Earth-treading stars that make dark EVEN light.
—Warburton.
But why nonsense? Is anything more commonly said, than that beauties eclipse the sun? Has not Pope the thought and the word?
Sol through white curtains shot a tim'rous ray,
And ope'd those eyes that must eclipse the day.
Both the old and the new reading are philosophical nonsense, but they are both, and both equally poetical sense.

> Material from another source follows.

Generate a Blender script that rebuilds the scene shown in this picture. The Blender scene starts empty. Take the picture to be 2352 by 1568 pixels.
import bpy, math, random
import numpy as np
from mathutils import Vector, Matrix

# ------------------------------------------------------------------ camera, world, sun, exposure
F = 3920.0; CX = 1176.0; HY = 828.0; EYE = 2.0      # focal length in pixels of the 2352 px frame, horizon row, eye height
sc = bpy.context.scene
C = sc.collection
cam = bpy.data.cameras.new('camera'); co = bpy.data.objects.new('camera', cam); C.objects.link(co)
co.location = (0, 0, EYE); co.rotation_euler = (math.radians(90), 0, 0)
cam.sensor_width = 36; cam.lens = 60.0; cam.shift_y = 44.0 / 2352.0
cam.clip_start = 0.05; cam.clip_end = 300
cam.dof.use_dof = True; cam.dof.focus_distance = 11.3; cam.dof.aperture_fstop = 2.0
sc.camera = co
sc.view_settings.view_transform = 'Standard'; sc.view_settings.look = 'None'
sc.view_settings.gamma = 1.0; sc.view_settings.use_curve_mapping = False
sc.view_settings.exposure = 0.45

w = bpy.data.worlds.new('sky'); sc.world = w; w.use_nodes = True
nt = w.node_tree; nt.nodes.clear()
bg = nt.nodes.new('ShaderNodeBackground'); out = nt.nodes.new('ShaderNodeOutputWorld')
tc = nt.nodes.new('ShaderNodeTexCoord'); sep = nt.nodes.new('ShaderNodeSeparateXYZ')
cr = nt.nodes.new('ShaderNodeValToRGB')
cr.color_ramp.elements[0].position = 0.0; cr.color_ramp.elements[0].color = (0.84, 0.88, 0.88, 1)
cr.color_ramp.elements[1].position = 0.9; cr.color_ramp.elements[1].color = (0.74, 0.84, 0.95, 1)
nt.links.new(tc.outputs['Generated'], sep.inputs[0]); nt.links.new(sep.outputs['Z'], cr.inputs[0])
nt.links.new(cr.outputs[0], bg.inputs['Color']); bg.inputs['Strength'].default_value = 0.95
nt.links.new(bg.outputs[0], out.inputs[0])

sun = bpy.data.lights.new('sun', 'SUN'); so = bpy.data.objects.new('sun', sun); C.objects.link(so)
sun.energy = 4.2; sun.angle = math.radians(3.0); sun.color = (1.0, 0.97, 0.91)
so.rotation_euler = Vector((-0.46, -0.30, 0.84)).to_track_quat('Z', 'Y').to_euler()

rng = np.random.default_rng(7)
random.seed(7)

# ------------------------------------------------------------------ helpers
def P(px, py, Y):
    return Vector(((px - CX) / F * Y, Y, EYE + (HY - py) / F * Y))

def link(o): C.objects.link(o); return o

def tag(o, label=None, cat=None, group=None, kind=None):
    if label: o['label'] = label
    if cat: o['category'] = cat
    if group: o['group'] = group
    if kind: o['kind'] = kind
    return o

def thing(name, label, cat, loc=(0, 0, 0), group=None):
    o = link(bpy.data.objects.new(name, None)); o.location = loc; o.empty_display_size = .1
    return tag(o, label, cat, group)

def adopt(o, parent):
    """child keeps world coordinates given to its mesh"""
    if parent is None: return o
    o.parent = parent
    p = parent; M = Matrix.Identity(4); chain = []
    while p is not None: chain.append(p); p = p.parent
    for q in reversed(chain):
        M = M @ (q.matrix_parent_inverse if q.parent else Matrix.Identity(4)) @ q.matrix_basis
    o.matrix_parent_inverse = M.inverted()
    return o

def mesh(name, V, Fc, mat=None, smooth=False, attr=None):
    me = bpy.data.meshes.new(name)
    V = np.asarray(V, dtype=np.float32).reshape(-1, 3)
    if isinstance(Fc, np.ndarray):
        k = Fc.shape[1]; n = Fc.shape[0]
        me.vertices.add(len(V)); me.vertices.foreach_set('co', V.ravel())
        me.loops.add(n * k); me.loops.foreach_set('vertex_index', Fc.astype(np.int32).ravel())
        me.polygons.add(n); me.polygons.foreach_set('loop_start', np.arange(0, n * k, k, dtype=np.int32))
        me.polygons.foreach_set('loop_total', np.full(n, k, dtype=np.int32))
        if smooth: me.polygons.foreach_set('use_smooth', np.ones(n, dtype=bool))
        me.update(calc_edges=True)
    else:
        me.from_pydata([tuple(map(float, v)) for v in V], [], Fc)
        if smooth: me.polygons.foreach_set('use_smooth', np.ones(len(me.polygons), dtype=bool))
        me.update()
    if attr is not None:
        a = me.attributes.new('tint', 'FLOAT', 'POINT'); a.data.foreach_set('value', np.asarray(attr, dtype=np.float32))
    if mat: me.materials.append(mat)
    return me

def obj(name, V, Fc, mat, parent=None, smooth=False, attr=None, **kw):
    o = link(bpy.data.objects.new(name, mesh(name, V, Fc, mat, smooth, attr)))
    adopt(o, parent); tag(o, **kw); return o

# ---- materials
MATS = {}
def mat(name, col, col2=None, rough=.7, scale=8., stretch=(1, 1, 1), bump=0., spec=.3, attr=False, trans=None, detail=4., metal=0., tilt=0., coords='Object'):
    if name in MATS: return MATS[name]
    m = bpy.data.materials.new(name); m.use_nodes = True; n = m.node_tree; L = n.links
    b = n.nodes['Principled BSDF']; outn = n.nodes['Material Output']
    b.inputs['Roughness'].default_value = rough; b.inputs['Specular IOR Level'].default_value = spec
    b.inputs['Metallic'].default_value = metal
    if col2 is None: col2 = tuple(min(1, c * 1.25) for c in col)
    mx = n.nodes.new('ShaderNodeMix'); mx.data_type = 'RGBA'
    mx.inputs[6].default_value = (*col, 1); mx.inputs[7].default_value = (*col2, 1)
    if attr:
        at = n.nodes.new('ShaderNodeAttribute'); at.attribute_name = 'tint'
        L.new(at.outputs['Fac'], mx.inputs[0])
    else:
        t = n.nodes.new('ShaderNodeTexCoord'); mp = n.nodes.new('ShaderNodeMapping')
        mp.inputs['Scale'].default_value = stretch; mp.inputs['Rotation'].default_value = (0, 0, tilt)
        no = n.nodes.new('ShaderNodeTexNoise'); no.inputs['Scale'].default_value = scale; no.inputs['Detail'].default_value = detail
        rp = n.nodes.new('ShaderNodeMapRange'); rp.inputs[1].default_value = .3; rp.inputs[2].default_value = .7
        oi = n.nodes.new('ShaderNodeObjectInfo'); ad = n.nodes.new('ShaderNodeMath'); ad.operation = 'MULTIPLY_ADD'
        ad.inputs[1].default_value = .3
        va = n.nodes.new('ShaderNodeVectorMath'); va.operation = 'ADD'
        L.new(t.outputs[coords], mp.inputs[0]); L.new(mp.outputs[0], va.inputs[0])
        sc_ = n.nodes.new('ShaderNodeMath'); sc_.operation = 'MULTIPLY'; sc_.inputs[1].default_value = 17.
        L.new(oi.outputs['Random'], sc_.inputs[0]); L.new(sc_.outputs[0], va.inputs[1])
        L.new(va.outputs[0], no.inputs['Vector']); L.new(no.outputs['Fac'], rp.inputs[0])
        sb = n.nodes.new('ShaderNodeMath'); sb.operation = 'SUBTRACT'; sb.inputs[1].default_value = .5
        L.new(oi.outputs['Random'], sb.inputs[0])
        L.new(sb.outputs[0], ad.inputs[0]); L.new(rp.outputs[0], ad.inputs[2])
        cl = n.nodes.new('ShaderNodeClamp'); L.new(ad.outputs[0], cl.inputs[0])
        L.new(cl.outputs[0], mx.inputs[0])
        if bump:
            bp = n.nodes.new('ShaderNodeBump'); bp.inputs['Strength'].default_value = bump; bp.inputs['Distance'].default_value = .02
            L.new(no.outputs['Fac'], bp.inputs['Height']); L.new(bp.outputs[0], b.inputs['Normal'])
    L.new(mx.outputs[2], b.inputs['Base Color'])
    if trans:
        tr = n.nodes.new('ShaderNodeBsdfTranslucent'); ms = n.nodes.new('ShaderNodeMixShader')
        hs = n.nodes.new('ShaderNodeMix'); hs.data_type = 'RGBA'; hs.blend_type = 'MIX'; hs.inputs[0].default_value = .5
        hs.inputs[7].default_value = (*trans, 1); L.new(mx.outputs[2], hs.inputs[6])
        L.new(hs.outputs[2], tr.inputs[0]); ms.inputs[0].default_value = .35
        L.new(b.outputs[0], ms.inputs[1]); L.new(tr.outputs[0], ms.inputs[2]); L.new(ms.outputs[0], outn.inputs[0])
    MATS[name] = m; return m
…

ACT I. SCENE iii. (I. ii. 26-8.)
Such comfort as do lusty young men feel,
When well-apparel'd April on the heel
Of limping winter treads.
To say, and to say in pompous words, that a "young man shall feel" as much in an assembly of beauties, "as young men feel in the month of April," is surely to waste sound upon a very poor sentiment. I read, Such comfort as do lusty YEOMEN feel. You shall feel from the sight and conversation of these ladies such hopes of happiness and such pleasure, as the farmer receives from the spring, when the plenty of the year begins, and the prospect of the harvest fills him with delight.
ACT I. SCENE iv. (l. iii. 92.)
That in gold clasps locks in the golden story.
The "golden story" is perhaps the "golden legend", a book in the darker ages of popery much read, and doubtless often exquisitely embellished, but of which Canus, one of the popish doctors, proclaims the author to have been homo ferrei oris, plumbei cordis.